## Stated task
Going from the top of the data below, give again each line through the one containing "bgn.inputs[1].default_value = 3.0", both ends kept.

## Raw data
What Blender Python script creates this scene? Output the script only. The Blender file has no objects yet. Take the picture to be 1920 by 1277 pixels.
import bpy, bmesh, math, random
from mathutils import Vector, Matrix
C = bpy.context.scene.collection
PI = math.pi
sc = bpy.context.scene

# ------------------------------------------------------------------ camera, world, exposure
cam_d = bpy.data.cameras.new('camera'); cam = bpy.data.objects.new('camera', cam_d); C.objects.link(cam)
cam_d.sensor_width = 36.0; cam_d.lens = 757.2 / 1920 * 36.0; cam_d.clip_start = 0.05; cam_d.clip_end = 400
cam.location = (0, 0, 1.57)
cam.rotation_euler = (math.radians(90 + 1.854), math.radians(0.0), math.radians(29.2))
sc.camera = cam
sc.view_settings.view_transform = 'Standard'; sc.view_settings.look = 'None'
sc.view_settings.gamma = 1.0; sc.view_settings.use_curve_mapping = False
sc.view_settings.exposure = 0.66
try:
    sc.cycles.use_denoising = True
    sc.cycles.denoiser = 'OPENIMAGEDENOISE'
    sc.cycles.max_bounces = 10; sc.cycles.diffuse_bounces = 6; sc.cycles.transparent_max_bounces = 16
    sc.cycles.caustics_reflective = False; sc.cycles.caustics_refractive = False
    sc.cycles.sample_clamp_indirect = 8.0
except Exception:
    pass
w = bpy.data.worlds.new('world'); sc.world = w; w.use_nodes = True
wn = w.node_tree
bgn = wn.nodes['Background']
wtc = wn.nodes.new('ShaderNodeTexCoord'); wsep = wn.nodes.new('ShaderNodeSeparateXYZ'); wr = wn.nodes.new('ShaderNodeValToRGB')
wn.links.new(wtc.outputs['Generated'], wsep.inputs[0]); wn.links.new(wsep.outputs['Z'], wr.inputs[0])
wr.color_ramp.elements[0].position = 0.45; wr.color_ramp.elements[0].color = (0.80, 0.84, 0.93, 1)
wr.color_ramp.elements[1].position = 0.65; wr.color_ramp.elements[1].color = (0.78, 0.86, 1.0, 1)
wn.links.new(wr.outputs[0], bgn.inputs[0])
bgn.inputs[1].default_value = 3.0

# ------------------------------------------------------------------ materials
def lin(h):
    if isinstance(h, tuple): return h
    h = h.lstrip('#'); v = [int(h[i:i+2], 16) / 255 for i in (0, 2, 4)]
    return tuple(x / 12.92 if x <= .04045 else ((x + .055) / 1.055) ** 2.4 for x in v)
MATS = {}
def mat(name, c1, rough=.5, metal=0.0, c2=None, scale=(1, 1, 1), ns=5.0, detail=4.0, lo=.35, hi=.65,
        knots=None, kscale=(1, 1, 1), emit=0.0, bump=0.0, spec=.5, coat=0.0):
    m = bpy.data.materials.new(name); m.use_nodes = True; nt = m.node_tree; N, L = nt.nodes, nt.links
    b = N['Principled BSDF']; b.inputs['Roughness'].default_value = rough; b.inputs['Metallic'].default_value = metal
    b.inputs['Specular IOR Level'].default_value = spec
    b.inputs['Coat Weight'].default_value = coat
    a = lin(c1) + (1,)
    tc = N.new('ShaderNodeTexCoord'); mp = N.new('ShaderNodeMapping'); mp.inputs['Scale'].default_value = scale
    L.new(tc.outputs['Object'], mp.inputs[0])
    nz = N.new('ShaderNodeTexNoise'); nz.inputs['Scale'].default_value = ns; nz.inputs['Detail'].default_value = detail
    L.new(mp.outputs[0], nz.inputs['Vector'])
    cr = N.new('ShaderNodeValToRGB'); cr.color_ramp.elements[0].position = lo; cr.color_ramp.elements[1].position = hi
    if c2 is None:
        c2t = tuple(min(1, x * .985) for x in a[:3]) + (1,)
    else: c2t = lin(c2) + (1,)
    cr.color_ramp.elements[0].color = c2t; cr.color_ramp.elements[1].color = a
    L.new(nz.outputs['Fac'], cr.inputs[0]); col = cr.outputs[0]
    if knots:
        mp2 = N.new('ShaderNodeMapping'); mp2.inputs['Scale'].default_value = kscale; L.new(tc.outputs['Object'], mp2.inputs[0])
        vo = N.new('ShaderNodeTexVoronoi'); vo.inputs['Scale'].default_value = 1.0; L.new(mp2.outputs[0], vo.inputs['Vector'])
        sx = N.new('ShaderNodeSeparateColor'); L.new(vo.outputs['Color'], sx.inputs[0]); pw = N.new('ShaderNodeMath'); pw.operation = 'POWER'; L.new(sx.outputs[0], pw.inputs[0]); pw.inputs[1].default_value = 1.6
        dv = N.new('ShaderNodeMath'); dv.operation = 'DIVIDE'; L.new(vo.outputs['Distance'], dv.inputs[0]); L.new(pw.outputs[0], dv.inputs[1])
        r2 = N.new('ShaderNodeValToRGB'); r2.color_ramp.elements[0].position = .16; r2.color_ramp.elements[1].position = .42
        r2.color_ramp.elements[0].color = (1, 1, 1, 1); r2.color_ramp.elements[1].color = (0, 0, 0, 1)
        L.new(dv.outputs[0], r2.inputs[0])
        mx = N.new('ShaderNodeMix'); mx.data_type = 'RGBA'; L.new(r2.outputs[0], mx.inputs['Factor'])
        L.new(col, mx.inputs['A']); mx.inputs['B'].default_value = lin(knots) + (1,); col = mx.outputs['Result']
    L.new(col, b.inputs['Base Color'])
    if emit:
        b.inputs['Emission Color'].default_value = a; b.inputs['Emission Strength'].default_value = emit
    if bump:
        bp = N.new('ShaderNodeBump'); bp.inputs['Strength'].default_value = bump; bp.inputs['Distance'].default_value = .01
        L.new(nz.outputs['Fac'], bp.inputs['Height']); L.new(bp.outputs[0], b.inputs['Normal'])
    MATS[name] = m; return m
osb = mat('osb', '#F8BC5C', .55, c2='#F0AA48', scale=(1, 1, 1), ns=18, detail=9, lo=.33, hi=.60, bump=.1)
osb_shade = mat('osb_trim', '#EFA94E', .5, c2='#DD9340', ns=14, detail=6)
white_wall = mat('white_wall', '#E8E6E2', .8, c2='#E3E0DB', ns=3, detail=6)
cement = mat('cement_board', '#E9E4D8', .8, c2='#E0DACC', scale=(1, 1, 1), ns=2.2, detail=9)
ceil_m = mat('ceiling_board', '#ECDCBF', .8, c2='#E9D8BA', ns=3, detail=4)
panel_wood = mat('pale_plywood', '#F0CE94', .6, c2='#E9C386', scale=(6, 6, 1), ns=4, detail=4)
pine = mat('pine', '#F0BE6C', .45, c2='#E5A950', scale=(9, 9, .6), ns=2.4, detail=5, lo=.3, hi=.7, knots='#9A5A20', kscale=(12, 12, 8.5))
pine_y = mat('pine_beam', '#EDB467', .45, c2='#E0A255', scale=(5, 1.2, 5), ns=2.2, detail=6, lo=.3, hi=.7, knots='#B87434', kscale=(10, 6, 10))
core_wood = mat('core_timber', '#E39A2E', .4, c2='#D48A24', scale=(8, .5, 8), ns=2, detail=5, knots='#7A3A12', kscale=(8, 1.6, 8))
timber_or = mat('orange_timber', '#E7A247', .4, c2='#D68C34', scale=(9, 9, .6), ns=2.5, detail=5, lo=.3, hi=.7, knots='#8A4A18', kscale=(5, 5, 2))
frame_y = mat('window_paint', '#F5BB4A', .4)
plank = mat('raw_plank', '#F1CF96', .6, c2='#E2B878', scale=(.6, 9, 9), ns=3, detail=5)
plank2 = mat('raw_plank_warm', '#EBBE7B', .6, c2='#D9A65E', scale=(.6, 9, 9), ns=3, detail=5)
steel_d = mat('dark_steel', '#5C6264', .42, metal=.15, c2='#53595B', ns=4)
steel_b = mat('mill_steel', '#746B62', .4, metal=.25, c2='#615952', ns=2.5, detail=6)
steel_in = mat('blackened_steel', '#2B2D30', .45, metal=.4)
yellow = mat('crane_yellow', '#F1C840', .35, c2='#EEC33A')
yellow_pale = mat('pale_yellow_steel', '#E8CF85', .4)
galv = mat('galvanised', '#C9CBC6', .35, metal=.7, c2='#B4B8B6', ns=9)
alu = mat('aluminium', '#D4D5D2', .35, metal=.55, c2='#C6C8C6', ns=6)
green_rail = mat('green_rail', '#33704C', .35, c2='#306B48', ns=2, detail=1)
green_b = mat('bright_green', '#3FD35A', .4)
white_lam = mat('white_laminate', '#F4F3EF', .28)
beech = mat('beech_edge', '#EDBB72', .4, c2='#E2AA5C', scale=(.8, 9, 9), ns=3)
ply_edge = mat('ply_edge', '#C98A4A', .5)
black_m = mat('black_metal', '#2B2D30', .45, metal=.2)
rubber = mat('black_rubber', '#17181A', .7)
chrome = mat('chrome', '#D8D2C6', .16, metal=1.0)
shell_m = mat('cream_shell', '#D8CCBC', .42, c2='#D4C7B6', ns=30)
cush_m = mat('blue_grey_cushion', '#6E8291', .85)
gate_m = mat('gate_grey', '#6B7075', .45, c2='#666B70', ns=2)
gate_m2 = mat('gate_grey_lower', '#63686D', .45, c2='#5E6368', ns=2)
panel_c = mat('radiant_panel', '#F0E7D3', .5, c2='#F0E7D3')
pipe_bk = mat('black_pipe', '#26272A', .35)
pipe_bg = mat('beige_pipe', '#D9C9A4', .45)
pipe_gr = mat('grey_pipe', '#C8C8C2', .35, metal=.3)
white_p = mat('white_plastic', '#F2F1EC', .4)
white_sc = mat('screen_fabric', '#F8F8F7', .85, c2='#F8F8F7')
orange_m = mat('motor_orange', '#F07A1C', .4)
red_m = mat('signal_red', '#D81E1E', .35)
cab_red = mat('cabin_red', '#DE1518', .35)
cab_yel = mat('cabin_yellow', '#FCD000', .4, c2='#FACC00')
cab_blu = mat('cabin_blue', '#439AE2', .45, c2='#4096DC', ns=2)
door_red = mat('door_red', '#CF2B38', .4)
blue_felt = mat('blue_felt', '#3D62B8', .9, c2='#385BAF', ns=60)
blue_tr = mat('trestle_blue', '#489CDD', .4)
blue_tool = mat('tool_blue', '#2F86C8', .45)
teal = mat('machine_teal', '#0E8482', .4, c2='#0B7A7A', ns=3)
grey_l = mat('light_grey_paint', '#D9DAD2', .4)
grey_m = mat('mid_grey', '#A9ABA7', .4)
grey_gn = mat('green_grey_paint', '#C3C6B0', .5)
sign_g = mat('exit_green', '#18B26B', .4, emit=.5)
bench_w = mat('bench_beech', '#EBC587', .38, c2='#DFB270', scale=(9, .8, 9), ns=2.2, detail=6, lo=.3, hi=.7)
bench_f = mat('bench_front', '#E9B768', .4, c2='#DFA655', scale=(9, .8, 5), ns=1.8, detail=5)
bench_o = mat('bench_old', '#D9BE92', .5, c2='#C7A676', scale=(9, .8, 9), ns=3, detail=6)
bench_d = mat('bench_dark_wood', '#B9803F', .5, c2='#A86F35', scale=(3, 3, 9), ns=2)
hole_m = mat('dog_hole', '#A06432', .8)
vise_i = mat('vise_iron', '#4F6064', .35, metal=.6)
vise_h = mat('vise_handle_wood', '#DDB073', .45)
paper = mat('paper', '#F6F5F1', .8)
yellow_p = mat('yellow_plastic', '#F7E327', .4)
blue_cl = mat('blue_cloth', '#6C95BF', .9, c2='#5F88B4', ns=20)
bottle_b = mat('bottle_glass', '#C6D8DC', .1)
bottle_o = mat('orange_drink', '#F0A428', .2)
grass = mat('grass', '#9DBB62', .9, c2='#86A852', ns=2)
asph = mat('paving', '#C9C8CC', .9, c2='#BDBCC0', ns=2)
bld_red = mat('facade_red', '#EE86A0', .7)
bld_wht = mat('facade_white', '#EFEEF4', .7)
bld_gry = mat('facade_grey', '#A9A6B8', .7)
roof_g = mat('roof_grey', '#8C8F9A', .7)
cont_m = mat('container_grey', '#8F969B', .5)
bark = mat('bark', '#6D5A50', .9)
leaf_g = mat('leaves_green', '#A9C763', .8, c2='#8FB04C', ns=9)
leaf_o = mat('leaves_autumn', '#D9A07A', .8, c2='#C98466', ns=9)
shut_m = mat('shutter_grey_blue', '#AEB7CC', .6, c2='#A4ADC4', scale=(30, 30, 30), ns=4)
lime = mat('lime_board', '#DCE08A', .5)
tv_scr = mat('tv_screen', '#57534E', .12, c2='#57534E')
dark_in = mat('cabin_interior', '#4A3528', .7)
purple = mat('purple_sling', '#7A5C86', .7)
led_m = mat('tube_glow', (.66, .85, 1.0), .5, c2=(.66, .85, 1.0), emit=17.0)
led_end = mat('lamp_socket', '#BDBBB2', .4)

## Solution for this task
What Blender Python script creates this scene? Output the script only. The Blender file has no objects yet. Take the picture to be 1920 by 1277 pixels.
import bpy, bmesh, math, random
from mathutils import Vector, Matrix
C = bpy.context.scene.collection
PI = math.pi
sc = bpy.context.scene

# ------------------------------------------------------------------ camera, world, exposure
cam_d = bpy.data.cameras.new('camera'); cam = bpy.data.objects.new('camera', cam_d); C.objects.link(cam)
cam_d.sensor_width = 36.0; cam_d.lens = 757.2 / 1920 * 36.0; cam_d.clip_start = 0.05; cam_d.clip_end = 400
cam.location = (0, 0, 1.57)
cam.rotation_euler = (math.radians(90 + 1.854), math.radians(0.0), math.radians(29.2))
sc.camera = cam
sc.view_settings.view_transform = 'Standard'; sc.view_settings.look = 'None'
sc.view_settings.gamma = 1.0; sc.view_settings.use_curve_mapping = False
sc.view_settings.exposure = 0.66
try:
    sc.cycles.use_denoising = True
    sc.cycles.denoiser = 'OPENIMAGEDENOISE'
    sc.cycles.max_bounces = 10; sc.cycles.diffuse_bounces = 6; sc.cycles.transparent_max_bounces = 16
    sc.cycles.caustics_reflective = False; sc.cycles.caustics_refractive = False
    sc.cycles.sample_clamp_indirect = 8.0
except Exception:
    pass
w = bpy.data.worlds.new('world'); sc.world = w; w.use_nodes = True
wn = w.node_tree
bgn = wn.nodes['Background']
wtc = wn.nodes.new('ShaderNodeTexCoord'); wsep = wn.nodes.new('ShaderNodeSeparateXYZ'); wr = wn.nodes.new('ShaderNodeValToRGB')
wn.links.new(wtc.outputs['Generated'], wsep.inputs[0]); wn.links.new(wsep.outputs['Z'], wr.inputs[0])
wr.color_ramp.elements[0].position = 0.45; wr.color_ramp.elements[0].color = (0.80, 0.84, 0.93, 1)
wr.color_ramp.elements[1].position = 0.65; wr.color_ramp.elements[1].color = (0.78, 0.86, 1.0, 1)
wn.links.new(wr.outputs[0], bgn.inputs[0])
bgn.inputs[1].default_value = 3.0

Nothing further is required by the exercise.